Pero, al parecer, las autoridades no han aprendido la lección. Muchos de los responsables de la masacre andan libres y siguen despachando en sus oficinas; si cuarenta y tantos paramilitares pagan el pato en la cárcel, los restantes -cuatro veces más- siguen entrenándose, sembrando el terror y robando café en las parcelas de los 10 mil 200 desplazados; la Defensa, rutinaria, ha aumentado sus efectivos con 6 mil hombres en Chenalhó. Como este municipio cuenta con 30 mil gentes, tenemos la esquizofrénica cifra de un soldado por cinco habitantes; con ese desenfocado gasto público, uno se pone a soñar de manera surrealista en un pueblo con la misma proporción de doctores, agrónomos o educadores. Pero la realidad es que la salud pasa necesariamente por la engañosa e incompetente labor social de los uniformados, los campos de cultivo son el botín de los paramilitares y no hay un solo maestro en el municipio, ya sea porque los soldados se hospedan en escuelas y albergues escolares o porque ninguna madre, desplazada o no, se atreve a enviar a sus hijos a estudiar en medio de tanto militar suelto.

Desde todas las latitudes del país y del extranjero llegó el mensaje al gobierno mexicano: de haber cumplido con los acuerdos de San Andrés (es decir, de tener el nuevo pacto social o nueva relación entre Estado y sociedad, de haber logrado el nuevo federalismo que asocia en la ley la igualdad fundadora de la democracia con el derecho colectivo a la diferencia), no se hubiera producido Acteal por faltar las condiciones que lo propiciaron.

Lo sucedido el 22 de diciembre es una trágica advertencia.
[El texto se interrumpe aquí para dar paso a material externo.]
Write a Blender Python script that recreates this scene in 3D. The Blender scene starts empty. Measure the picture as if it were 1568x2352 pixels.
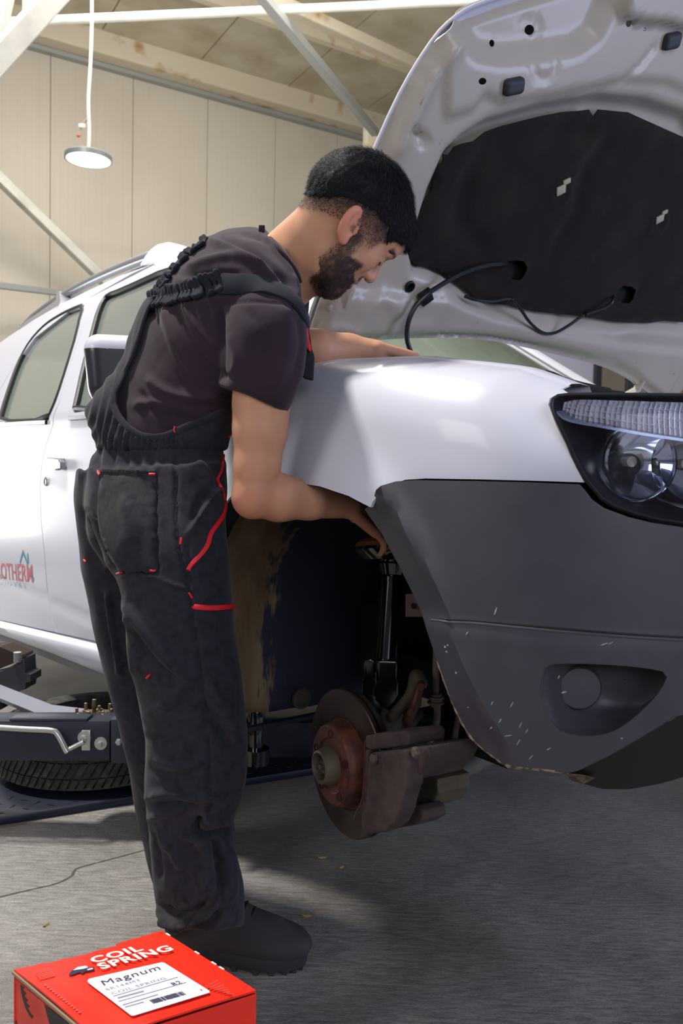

Ni los hechos en su implacable severidad, ni la opinión mundial en sus reflejos éticos, perdonan el que la política le falle a la moral. El no tener palabra, el sacrificar salidas y proyecciones políticas a chanchullos militares u opciones como la guerra de baja intensidad, son riesgosos declives, susceptibles de hacer bascular la humanidad hacia la barbarie, como en Acteal.